Identify the lines that contain the string "Blender" and report only how many there are.

▶ Scene script records

========================================

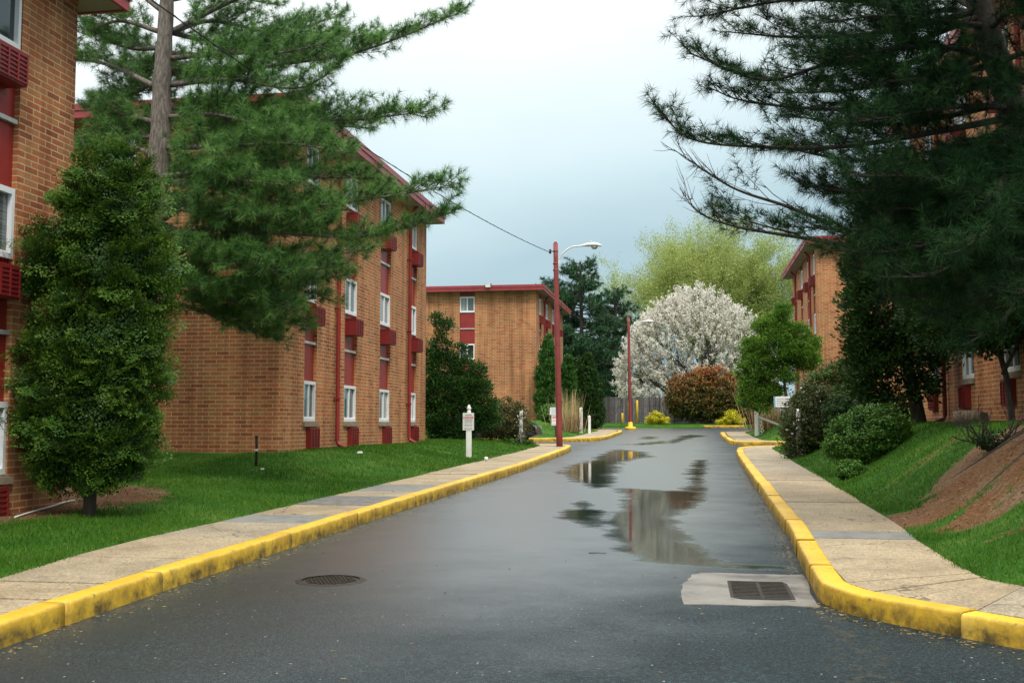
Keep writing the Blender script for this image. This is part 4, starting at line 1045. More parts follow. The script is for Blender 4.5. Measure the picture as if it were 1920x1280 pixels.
shrub('leafy_tree', 'bright green leafy tree with bare forked stems beside the right hand building', 3.85, 46.4,
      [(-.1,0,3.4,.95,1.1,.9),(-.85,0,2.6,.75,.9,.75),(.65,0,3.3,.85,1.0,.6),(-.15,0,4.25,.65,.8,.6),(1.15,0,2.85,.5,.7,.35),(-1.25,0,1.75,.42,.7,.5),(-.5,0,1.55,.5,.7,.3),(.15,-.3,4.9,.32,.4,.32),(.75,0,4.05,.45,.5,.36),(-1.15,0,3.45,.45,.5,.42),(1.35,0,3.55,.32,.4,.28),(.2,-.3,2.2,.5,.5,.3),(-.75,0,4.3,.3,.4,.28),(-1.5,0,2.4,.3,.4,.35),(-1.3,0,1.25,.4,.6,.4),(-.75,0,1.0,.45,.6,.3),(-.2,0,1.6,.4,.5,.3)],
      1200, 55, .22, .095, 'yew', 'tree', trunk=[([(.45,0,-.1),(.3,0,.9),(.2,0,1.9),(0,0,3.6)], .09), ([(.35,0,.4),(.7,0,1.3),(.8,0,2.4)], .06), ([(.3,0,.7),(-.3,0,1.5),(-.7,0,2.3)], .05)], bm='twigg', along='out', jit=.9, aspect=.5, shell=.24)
# red photinia in front of the fence, golden shrubs
def red_top(P, Nr):
    z = P[:, 2]; pr = np.clip(.16+(z-1.0)/3.6, .08, .95)*np.clip(.55+Nr[:, 2]*.6, .25, 1.1)
    return (rng.random(len(P)) < pr).astype(int)
shrub('photinia_bush', 'large rounded bush with rusty red new leaves in front of the wooden fence', 1.3, 75.6,
      [(-1.4,0,1.9,1.35,1.2,1.7),(-.3,0,2.4,1.5,1.2,1.5),(.9,0,2.3,1.5,1.2,1.7),(1.9,0,1.7,1.1,1.1,1.6),(-2.0,0,1.6,.8,.9,1.2),(0,0,1.3,1.8,1.1,1.1)],
      900, 34, .34, .17, 'photo_g', jit=.9, aspect=.5, mats=['photo_g', 'photo_r'], midf=red_top)
shrub('photinia_bush', 'lower russet bush to the right of the large red bush', 4.3, 75.0, [(0,0,1.1,.9,.8,1.1),(.5,0,.9,.6,.8,.9)], 220, 34, .3, .16, 'photo_g', jit=.9, aspect=.5, mats=['photo_g', 'photo_r'], midf=lambda P, Nr: (rng.random(len(P)) < .5).astype(int))
shrub('golden_shrub', 'bright yellow shrub left of the large red bush', -2.1, 74.3, [(0,0,.45,.5,.5,.5),(-.4,0,.3,.35,.4,.3),(.45,0,.25,.35,.4,.28)], 130, 34, .17, .10, 'gold', jit=.9, aspect=.45)
shrub('golden_shrub', 'bright yellow spreading shrub at the right foot of the red bush', 2.95, 73.9, [(0,0,.5,.5,.5,.5),(-.5,0,.25,.5,.4,.28),(.45,0,.32,.4,.4,.3)], 140, 34, .17, .10, 'gold', jit=.9, aspect=.45)

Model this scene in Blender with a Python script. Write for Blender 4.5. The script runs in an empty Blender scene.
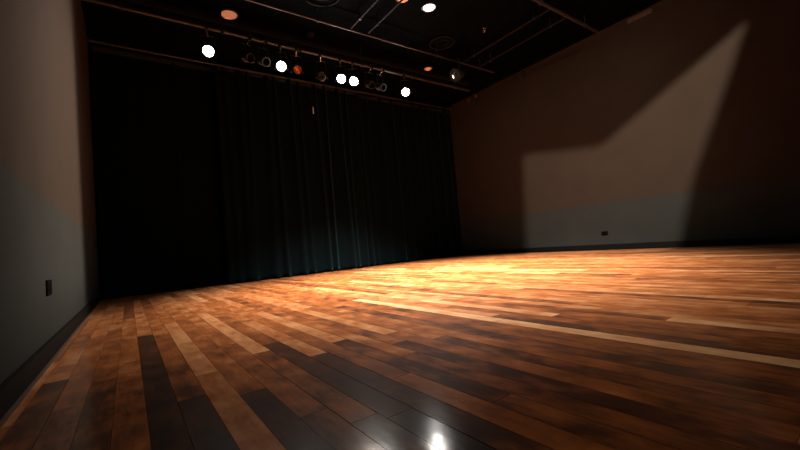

========================================

▶ Solution
2